— START DATA LINES —

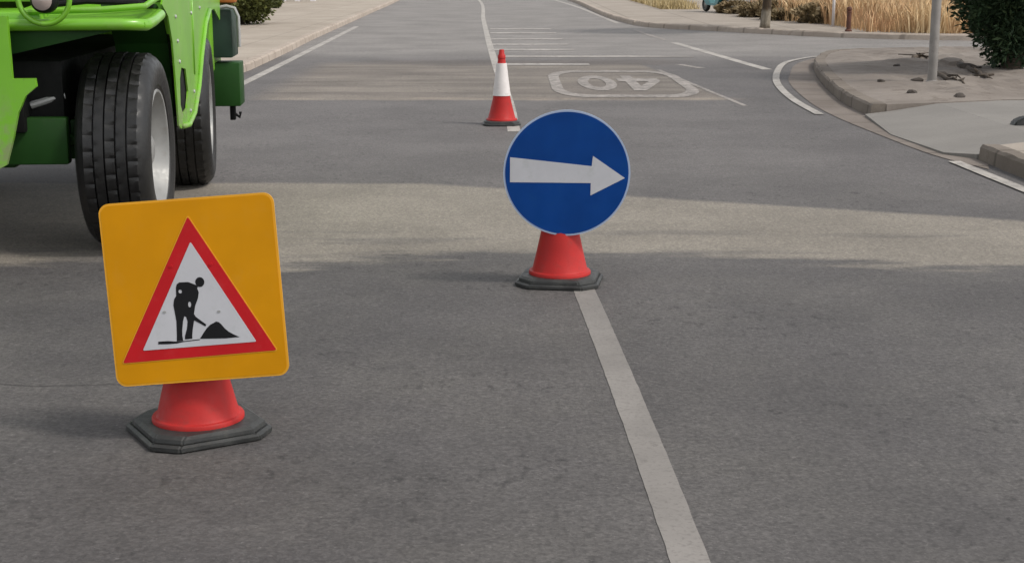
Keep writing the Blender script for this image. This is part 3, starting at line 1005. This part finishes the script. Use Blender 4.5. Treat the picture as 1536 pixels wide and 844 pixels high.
# deck, pipes and front lamps
part('deck', M['lime'], [(-1.42, -0.52, -0.36, 0.50, 1.20, 1.27), (-1.92, -0.03, 0.56, 2.8, 1.30, 1.46)])
part('hose', M['black_metal'], [], [([(-0.55, -0.30, 1.30), (-0.30, -0.26, 1.325), (-0.05, -0.22, 1.315), (0.0, -0.1, 1.30)], 0.016), ([(-0.52, -0.22, 1.33), (-0.25, -0.2, 1.35), (0.0, 0.0, 1.33)], 0.014)])
part('grab_rail', M['lime'], [], [([(-0.60, -0.38, 1.275), (-0.20, -0.36, 1.285), (0.0, -0.30, 1.30), (0.03, -0.05, 1.34), (0.03, 0.3, 1.42)], 0.016)])
for sx in (1, -1):
    mx = (lambda x: x) if sx == 1 else (lambda x: -W - x)
    bm = bmesh.new()
    lathe(bm, [(0.0, 0.0), (0.05, 0.0), (0.062, 0.02), (0.064, 0.09), (0.04, 0.12), (0, 0.13)], 24, 'Z')
    for v in bm.verts:
        v.co = Vector((mx(-0.45) + v.co.x, -0.60 + v.co.z, 1.335 + v.co.y))
    hl = from_bm('headlight', bm, M['black_metal'], LD, autosm=40)
    bm = bmesh.new()
    lathe(bm, [(0.0, -0.014), (0.03, -0.011), (0.048, 0.0), (0.048, 0.006)], 24, 'Z')
    for v in bm.verts:
        v.co = Vector((mx(-0.45) + v.co.x, -0.603 + v.co.z, 1.335 + v.co.y))
    from_bm('lens', bm, M['lens'], hl, autosm=40)
    bm = bmesh.new()
    tube(bm, [(mx(-0.45 + 0.125 * cos(a)), -0.56, 1.345 + 0.125 * sin(a)) for a in [radians(150 + 12 * k) for k in range(21)]], 0.014, 8)
    from_bm('lamp_guard', bm, M['lime'], hl, True)
# central carriage at the front: two hooked plates and cross tubes
for xx in (-0.625, -1.345):
    bm = bmesh.new()
    loop = [(-1.05, 1.26), (-0.62, 1.26), (-0.615, 0.955), (-0.505, 0.955), (-0.50, 0.915), (-0.555, 0.87), (-0.60, 0.78), (-0.63, 0.66), (-0.672, 0.525), (-0.72, 0.50), (-0.98, 0.52), (-1.05, 0.7)]
    if xx < -1:
        loop = [(-W - u, v) for u, v in loop][::-1]
        loop = [(min(u, -0.93), v) for u, v in loop]
    prism(bm, [loop], lambda u, v, d: Vector((u, -0.62 + d, v)), 0.035)
    from_bm('carriage_plate', bm, M['lime'], LD)
part('carriage_tube', M['black_metal'], [], [([(-1.35, -0.54, 0.62), (-0.68, -0.54, 0.62)], 0.045), ([(-1.35, -0.54, 1.05), (-0.66, -0.54, 1.05)], 0.045)])
part('underguard', M['deep_green_shade'], [(-1.50, -0.42, -0.36, -0.28, 0.49, 0.735)])
# boom, cab and engine cover above the frame of the photograph
bm = bmesh.new()
side(bm, [[(-0.75, 1.0), (-0.45, 0.95), (-0.2, 1.45), (3.0, 1.85), (3.05, 2.12), (-0.35, 1.70)]], -1.20, -0.90)
from_bm('boom', bm, M['lime'], LD)
bm = bmesh.new()
side(bm, [[(0.62, 1.46), (2.0, 1.46), (2.08, 2.28), (0.85, 2.28), (0.62, 1.95)], [(0.74, 1.56), (0.74, 1.92), (0.92, 2.18), (1.94, 2.18), (1.89, 1.56)]], -0.10, -0.02)
side(bm, [[(0.62, 1.46), (2.0, 1.46), (2.08, 2.28), (0.85, 2.28), (0.62, 1.95)], [(0.74, 1.56), (0.74, 1.92), (0.92, 2.18), (1.94, 2.18), (1.89, 1.56)]], -0.86, -0.78)
cab = from_bm('cab', bm, M['lime'], LD)
part('roof', M['lime'], [(-0.88, 0.0, 0.78, 2.14, 2.283, 2.34)], parent=cab)
part('window', M['glass'], [(-0.065, -0.055, 0.735, 1.90, 1.555, 2.10)], bev=0, parent=cab)
part('window', M['glass'], [(-0.775, -0.105, 0.66, 0.67, 1.47, 1.94)], bev=0, parent=cab)
part('operator_seat', M['black_metal'], [(-0.70, -0.20, 1.25, 1.70, 1.463, 1.62), (-0.70, -0.20, 1.66, 1.78, 1.60, 2.10)], bev=0.04, parent=cab)
part('engine_cover', M['lime'], [(-1.92, -0.04, 2.83, 3.45, 0.72, 1.42)], bev=0.04)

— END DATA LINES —

## PROMPT
Take the listing and print it again exactly, but without any pictures.

## TASK RESULT
Keep writing the Blender script for this image. This is part 3, starting at line 1005. This part finishes the script. Use Blender 4.5. Treat the picture as 1536 pixels wide and 844 pixels high.
# deck, pipes and front lamps
part('deck', M['lime'], [(-1.42, -0.52, -0.36, 0.50, 1.20, 1.27), (-1.92, -0.03, 0.56, 2.8, 1.30, 1.46)])
part('hose', M['black_metal'], [], [([(-0.55, -0.30, 1.30), (-0.30, -0.26, 1.325), (-0.05, -0.22, 1.315), (0.0, -0.1, 1.30)], 0.016), ([(-0.52, -0.22, 1.33), (-0.25, -0.2, 1.35), (0.0, 0.0, 1.33)], 0.014)])
part('grab_rail', M['lime'], [], [([(-0.60, -0.38, 1.275), (-0.20, -0.36, 1.285), (0.0, -0.30, 1.30), (0.03, -0.05, 1.34), (0.03, 0.3, 1.42)], 0.016)])
for sx in (1, -1):
    mx = (lambda x: x) if sx == 1 else (lambda x: -W - x)
    bm = bmesh.new()
    lathe(bm, [(0.0, 0.0), (0.05, 0.0), (0.062, 0.02), (0.064, 0.09), (0.04, 0.12), (0, 0.13)], 24, 'Z')
    for v in bm.verts:
        v.co = Vector((mx(-0.45) + v.co.x, -0.60 + v.co.z, 1.335 + v.co.y))
    hl = from_bm('headlight', bm, M['black_metal'], LD, autosm=40)
    bm = bmesh.new()
    lathe(bm, [(0.0, -0.014), (0.03, -0.011), (0.048, 0.0), (0.048, 0.006)], 24, 'Z')
    for v in bm.verts:
        v.co = Vector((mx(-0.45) + v.co.x, -0.603 + v.co.z, 1.335 + v.co.y))
    from_bm('lens', bm, M['lens'], hl, autosm=40)
    bm = bmesh.new()
    tube(bm, [(mx(-0.45 + 0.125 * cos(a)), -0.56, 1.345 + 0.125 * sin(a)) for a in [radians(150 + 12 * k) for k in range(21)]], 0.014, 8)
    from_bm('lamp_guard', bm, M['lime'], hl, True)
# central carriage at the front: two hooked plates and cross tubes
for xx in (-0.625, -1.345):
    bm = bmesh.new()
    loop = [(-1.05, 1.26), (-0.62, 1.26), (-0.615, 0.955), (-0.505, 0.955), (-0.50, 0.915), (-0.555, 0.87), (-0.60, 0.78), (-0.63, 0.66), (-0.672, 0.525), (-0.72, 0.50), (-0.98, 0.52), (-1.05, 0.7)]
    if xx < -1:
        loop = [(-W - u, v) for u, v in loop][::-1]
        loop = [(min(u, -0.93), v) for u, v in loop]
    prism(bm, [loop], lambda u, v, d: Vector((u, -0.62 + d, v)), 0.035)
    from_bm('carriage_plate', bm, M['lime'], LD)
part('carriage_tube', M['black_metal'], [], [([(-1.35, -0.54, 0.62), (-0.68, -0.54, 0.62)], 0.045), ([(-1.35, -0.54, 1.05), (-0.66, -0.54, 1.05)], 0.045)])
part('underguard', M['deep_green_shade'], [(-1.50, -0.42, -0.36, -0.28, 0.49, 0.735)])
# boom, cab and engine cover above the frame of the photograph
bm = bmesh.new()
side(bm, [[(-0.75, 1.0), (-0.45, 0.95), (-0.2, 1.45), (3.0, 1.85), (3.05, 2.12), (-0.35, 1.70)]], -1.20, -0.90)
from_bm('boom', bm, M['lime'], LD)
bm = bmesh.new()
side(bm, [[(0.62, 1.46), (2.0, 1.46), (2.08, 2.28), (0.85, 2.28), (0.62, 1.95)], [(0.74, 1.56), (0.74, 1.92), (0.92, 2.18), (1.94, 2.18), (1.89, 1.56)]], -0.10, -0.02)
side(bm, [[(0.62, 1.46), (2.0, 1.46), (2.08, 2.28), (0.85, 2.28), (0.62, 1.95)], [(0.74, 1.56), (0.74, 1.92), (0.92, 2.18), (1.94, 2.18), (1.89, 1.56)]], -0.86, -0.78)
cab = from_bm('cab', bm, M['lime'], LD)
part('roof', M['lime'], [(-0.88, 0.0, 0.78, 2.14, 2.283, 2.34)], parent=cab)
part('window', M['glass'], [(-0.065, -0.055, 0.735, 1.90, 1.555, 2.10)], bev=0, parent=cab)
part('window', M['glass'], [(-0.775, -0.105, 0.66, 0.67, 1.47, 1.94)], bev=0, parent=cab)
part('operator_seat', M['black_metal'], [(-0.70, -0.20, 1.25, 1.70, 1.463, 1.62), (-0.70, -0.20, 1.66, 1.78, 1.60, 2.10)], bev=0.04, parent=cab)
part('engine_cover', M['lime'], [(-1.92, -0.04, 2.83, 3.45, 0.72, 1.42)], bev=0.04)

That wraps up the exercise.